• _TASK GOAL_: Reproduce, please, the span of lines beginning at the line with "Model this scene" and ending at the line with "S.camera = cam", inclusive, minus any pictures.

* BEGIN DATA LINES *

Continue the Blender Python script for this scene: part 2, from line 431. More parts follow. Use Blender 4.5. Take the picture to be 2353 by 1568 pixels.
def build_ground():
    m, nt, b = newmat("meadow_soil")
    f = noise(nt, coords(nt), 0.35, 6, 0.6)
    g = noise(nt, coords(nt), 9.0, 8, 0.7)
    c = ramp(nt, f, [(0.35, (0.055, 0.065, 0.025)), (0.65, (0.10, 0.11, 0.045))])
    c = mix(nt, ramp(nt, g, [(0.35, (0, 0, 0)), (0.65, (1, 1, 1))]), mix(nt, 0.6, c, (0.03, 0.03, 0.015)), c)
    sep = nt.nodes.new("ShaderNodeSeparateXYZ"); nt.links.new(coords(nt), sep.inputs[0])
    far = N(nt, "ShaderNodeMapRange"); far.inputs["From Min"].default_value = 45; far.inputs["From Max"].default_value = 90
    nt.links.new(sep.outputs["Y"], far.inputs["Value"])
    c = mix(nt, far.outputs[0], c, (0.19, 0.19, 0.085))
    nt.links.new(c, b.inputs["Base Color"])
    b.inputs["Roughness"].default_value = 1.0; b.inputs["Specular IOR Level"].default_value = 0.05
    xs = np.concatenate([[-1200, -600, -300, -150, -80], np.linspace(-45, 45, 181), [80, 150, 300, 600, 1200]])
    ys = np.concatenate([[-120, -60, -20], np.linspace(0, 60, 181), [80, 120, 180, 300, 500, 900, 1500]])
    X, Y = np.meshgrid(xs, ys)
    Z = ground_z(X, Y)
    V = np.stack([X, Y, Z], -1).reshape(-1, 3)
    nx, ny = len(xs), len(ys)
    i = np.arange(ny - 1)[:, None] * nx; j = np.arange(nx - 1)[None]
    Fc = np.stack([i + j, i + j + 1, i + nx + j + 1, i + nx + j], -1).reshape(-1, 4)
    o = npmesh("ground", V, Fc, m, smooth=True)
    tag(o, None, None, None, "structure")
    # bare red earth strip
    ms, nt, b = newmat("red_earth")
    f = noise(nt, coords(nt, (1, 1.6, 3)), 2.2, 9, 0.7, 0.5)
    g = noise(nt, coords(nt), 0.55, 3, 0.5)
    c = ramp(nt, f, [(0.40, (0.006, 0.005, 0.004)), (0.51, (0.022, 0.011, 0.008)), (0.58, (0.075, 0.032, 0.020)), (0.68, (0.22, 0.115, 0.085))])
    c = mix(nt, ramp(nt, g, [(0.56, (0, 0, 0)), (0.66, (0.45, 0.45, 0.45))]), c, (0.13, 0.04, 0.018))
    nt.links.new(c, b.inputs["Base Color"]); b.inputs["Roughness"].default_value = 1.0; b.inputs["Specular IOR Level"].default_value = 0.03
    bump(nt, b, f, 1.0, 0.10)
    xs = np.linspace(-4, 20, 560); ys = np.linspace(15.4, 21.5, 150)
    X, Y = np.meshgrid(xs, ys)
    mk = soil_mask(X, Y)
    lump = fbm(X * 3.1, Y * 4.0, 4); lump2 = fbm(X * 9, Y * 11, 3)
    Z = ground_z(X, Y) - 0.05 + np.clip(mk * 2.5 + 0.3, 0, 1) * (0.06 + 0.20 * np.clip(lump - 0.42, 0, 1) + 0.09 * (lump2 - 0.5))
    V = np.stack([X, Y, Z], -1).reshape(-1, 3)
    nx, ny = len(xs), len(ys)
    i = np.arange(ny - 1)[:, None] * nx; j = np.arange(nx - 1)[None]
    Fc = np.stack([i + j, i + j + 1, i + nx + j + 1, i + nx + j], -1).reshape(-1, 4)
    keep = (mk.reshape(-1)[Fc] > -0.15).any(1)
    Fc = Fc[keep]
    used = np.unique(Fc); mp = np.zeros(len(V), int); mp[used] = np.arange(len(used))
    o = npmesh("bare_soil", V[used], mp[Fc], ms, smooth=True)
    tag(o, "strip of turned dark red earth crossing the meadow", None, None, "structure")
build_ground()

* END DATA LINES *
* BEGIN DATA LINES *

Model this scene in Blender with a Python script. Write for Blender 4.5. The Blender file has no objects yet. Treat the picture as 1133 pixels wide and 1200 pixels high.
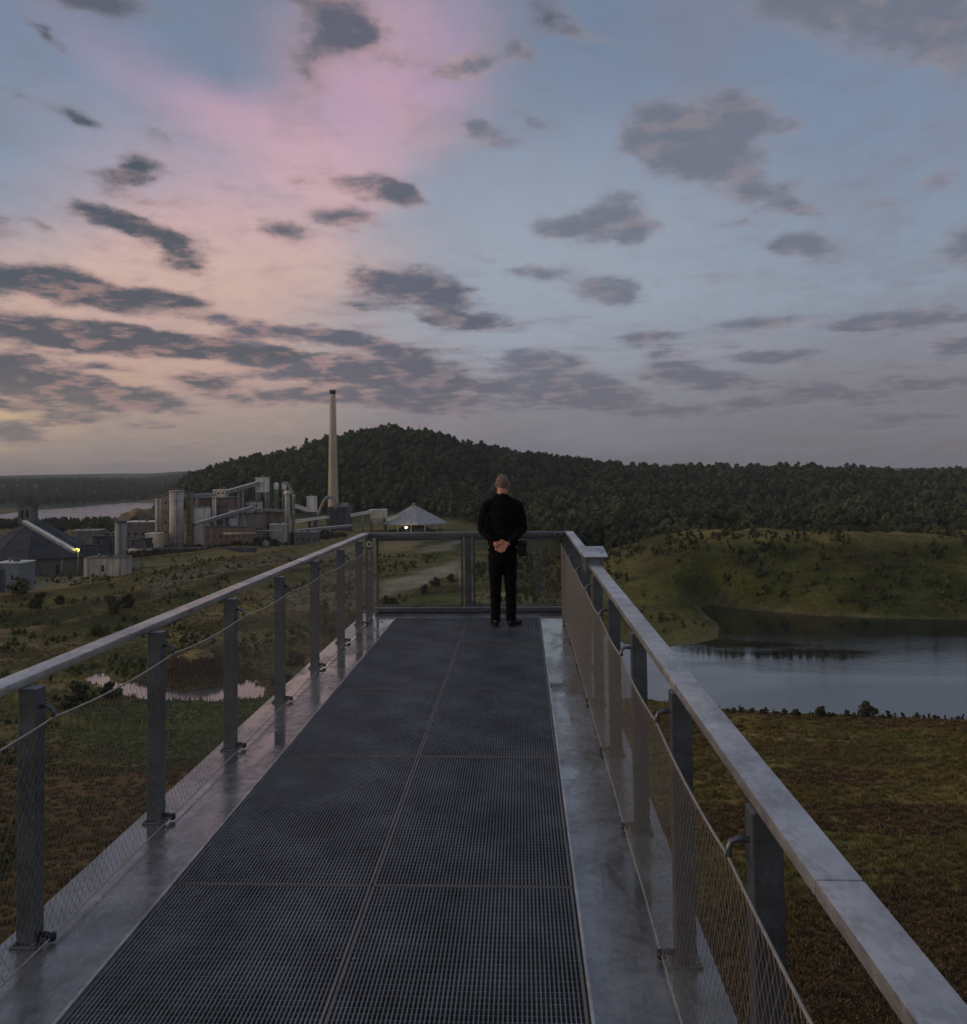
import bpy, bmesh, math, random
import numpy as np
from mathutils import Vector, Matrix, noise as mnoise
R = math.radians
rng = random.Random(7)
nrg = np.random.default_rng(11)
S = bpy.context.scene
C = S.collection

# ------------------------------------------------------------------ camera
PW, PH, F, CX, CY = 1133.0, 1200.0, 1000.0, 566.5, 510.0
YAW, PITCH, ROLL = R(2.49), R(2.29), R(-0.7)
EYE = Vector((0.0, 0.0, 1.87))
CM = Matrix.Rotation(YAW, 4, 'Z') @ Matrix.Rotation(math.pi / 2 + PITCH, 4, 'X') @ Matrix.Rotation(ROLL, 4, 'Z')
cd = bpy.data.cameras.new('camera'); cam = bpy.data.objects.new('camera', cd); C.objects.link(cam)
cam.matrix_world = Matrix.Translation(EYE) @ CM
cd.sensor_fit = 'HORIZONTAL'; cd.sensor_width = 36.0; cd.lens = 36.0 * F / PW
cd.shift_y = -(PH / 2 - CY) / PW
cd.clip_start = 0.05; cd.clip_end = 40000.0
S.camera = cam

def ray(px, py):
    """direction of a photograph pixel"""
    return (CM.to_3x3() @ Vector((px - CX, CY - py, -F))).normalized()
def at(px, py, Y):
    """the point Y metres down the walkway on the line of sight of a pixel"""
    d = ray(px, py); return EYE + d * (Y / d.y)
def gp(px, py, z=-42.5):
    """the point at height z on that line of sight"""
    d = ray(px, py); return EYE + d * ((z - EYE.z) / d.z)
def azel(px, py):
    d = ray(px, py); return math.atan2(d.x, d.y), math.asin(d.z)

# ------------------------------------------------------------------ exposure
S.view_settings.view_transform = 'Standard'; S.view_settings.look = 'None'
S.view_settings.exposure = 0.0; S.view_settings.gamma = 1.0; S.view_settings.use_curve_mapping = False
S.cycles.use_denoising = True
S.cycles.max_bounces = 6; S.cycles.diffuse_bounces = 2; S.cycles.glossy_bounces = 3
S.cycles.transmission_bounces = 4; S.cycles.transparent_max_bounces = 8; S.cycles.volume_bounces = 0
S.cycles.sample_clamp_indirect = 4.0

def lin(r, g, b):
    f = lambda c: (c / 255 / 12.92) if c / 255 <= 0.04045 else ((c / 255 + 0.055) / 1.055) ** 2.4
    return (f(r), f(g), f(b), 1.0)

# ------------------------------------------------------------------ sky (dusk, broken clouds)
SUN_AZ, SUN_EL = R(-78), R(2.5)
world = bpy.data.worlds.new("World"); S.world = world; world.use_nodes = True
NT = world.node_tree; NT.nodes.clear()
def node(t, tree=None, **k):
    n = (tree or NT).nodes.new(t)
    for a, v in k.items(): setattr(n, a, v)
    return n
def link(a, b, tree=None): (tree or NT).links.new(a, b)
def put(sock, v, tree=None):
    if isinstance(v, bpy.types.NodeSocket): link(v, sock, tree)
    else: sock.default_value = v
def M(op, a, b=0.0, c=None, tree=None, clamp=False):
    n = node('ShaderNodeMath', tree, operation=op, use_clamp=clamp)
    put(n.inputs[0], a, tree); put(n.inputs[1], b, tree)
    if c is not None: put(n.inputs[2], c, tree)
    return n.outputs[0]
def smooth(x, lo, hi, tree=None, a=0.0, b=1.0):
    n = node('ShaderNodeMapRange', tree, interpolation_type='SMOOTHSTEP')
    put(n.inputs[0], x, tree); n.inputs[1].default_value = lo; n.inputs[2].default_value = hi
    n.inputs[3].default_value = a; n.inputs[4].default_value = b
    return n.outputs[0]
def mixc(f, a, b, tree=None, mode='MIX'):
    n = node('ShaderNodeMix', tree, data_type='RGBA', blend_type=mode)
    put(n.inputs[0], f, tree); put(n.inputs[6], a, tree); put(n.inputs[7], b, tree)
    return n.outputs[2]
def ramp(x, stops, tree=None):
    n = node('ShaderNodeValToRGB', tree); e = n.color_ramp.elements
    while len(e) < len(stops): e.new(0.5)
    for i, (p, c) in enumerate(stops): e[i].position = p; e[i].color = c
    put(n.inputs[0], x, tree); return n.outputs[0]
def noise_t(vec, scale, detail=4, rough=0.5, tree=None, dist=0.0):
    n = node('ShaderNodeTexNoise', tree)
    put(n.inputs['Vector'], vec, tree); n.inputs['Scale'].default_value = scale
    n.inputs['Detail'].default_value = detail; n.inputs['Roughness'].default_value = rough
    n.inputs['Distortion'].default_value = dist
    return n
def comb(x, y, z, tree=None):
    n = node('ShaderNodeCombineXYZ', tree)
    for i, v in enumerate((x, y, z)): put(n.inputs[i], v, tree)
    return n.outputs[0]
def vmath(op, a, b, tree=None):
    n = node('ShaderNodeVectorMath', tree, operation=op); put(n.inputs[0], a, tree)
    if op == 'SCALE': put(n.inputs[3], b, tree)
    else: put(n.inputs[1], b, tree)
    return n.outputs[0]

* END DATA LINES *
* BEGIN DATA LINES *

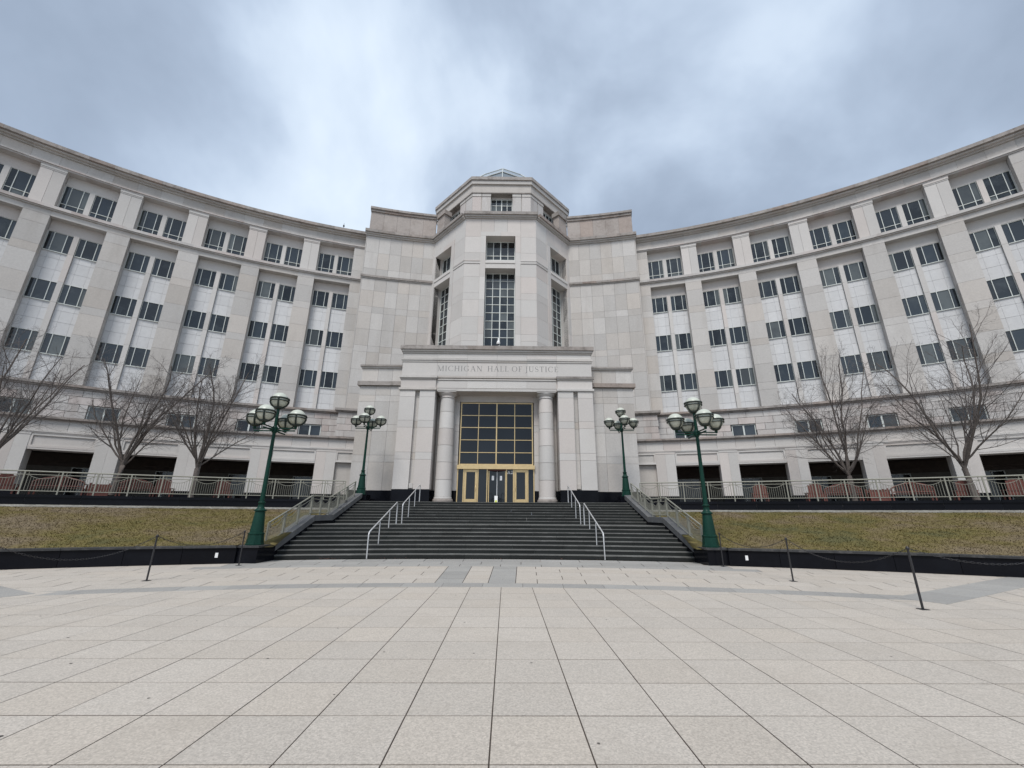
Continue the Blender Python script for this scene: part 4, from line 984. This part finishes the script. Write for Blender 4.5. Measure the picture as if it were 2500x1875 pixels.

* END DATA LINES *

• _FINAL ANSWER_:
Model this scene in Blender with a Python script. Write for Blender 4.5. The Blender file has no objects yet. Treat the picture as 1133 pixels wide and 1200 pixels high.
import bpy, bmesh, math, random
import numpy as np
from mathutils import Vector, Matrix, noise as mnoise
R = math.radians
rng = random.Random(7)
nrg = np.random.default_rng(11)
S = bpy.context.scene
C = S.collection

# ------------------------------------------------------------------ camera
PW, PH, F, CX, CY = 1133.0, 1200.0, 1000.0, 566.5, 510.0
YAW, PITCH, ROLL = R(2.49), R(2.29), R(-0.7)
EYE = Vector((0.0, 0.0, 1.87))
CM = Matrix.Rotation(YAW, 4, 'Z') @ Matrix.Rotation(math.pi / 2 + PITCH, 4, 'X') @ Matrix.Rotation(ROLL, 4, 'Z')
cd = bpy.data.cameras.new('camera'); cam = bpy.data.objects.new('camera', cd); C.objects.link(cam)
cam.matrix_world = Matrix.Translation(EYE) @ CM
cd.sensor_fit = 'HORIZONTAL'; cd.sensor_width = 36.0; cd.lens = 36.0 * F / PW
cd.shift_y = -(PH / 2 - CY) / PW
cd.clip_start = 0.05; cd.clip_end = 40000.0
S.camera = cam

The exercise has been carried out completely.